Opening Internet Librarian Keynote: John Seely Brown

Happy Monday, dear readers! I’m super-excited for the start of Internet Librarian 2011 although due to wrist injuries, I probably won’t be blogging every session I attend. However, let’s get started with the keynote by John Seely Brown. Also, you can check out all the bloggers at the conference here: Bloggers at IL 2011.

A couple of cool notes: This is the 15th Internet Librarian conference. Over 1,000 people have pre-registered for this conference! Yay! (I love that that this conference is in Monterey. That probably helps for the turnout!) Lots of first-time Internet Librarian conference attendees this year.

Entrepreneurial learner: people who are constantly willing to learn new things. How do we cultivate this spirit in people, especially students, today?

We are at a cusp, a huge axis of change. In the past, had changes (like steam-power) and large time periods of stability. Digital age is an exponential curve, with little stability and a lot of change. The skills, social practices, and institutions evolve around technological infrastructures. You need time to evolve, but today we dont’ have the luxury of time and stability.

Half-life of a given skill has shrunk to about five years. (That’s both terrifying and exhilarating.)

We need to become comfortable with the flow of change and help others with the changes (“a world of flows”). Moving from codified knowledge to tacit knowledge.

Need new kind of critical thinking and reasoning. Therefore librarians are more important than ever: this is definitely a good way to get in good with a conference of librarians. 🙂

Are we prepared? Are we preparing our students for this kind of world?

We need new dispositions. “Dispositions cannot be taught. They can only be cultivated.”

[Much of this reminds me of the shift from ACRL information literacy skills to Bruce’s conception of the Seven Faces of information literacy. Moving from skills and information to holistic ways of conceptualizing learning and thinking and being information literate.]

Three Dispositions of Entrepreneurial Learners

  • Disposition of curiosity
  • Disposition of Questing
  • Dispoistion of Connecting

You need all three aspects/dispositions in order to learn and make sense of learning in this new world. [Flavors of social constructionism in this viewpoint, which I quite like and agree with.]

For example, study groups are incredibly important for student success in college. Many are social learners and need the social interaction in order to be engaged and learn.

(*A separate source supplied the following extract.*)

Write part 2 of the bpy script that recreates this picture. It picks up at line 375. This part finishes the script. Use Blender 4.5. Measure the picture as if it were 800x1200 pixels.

Content and context are changing and fluid. For example, social media changes context. We are in a participatory culture now.

We need to be comfortable with change and connecting and being able to change our minds and our understandings. [New book coming out: Too Big to Know by David Weinberg, suggested reading by Brown]

Argues for collectives for learning over social media (or a sense of belonging). Learning by the individual somehow then helps the collective. [I’m not sure I’m completely on board with that. Any type of mentoring only happens or is sustainable if both parties get something out of the exchange. Collectives might be created around interests, but they are sustained via community and sense of belonging.]

It’s all about “meaning creation.” You need content and context: both are changing rapidly and there are many different, individualized viewpoints. [Hello, postmodernism]

Need play. We have the freedom to fail. [Hello, beta testing.] Play is important for cultivating imagination. Play is an epiphany: solving a riddle. [Being less serious cultivates creativity. If you are too focused on the outcome or one way of thinking, you won’t be as creative or open to new ways of understanding and solving problems. Very much like Maker Culture. Go DIY!]

Takeaway
The social, the community, is very important in this fast-changing, digital world. It amazes me how much changes, how much stays the same. While there is so much change, digitally and technologically speaking, so much of human behavior and sociology stay the same. We are social creatures and if we leverage technology to help us connect and contribute to the conversation, obviously we will become better learners and thinkers. We are coming back full circle to the understanding that we need communities and connections to cultivating critical, complex, creative thinkers and beings. It’s about time. Communities for the win!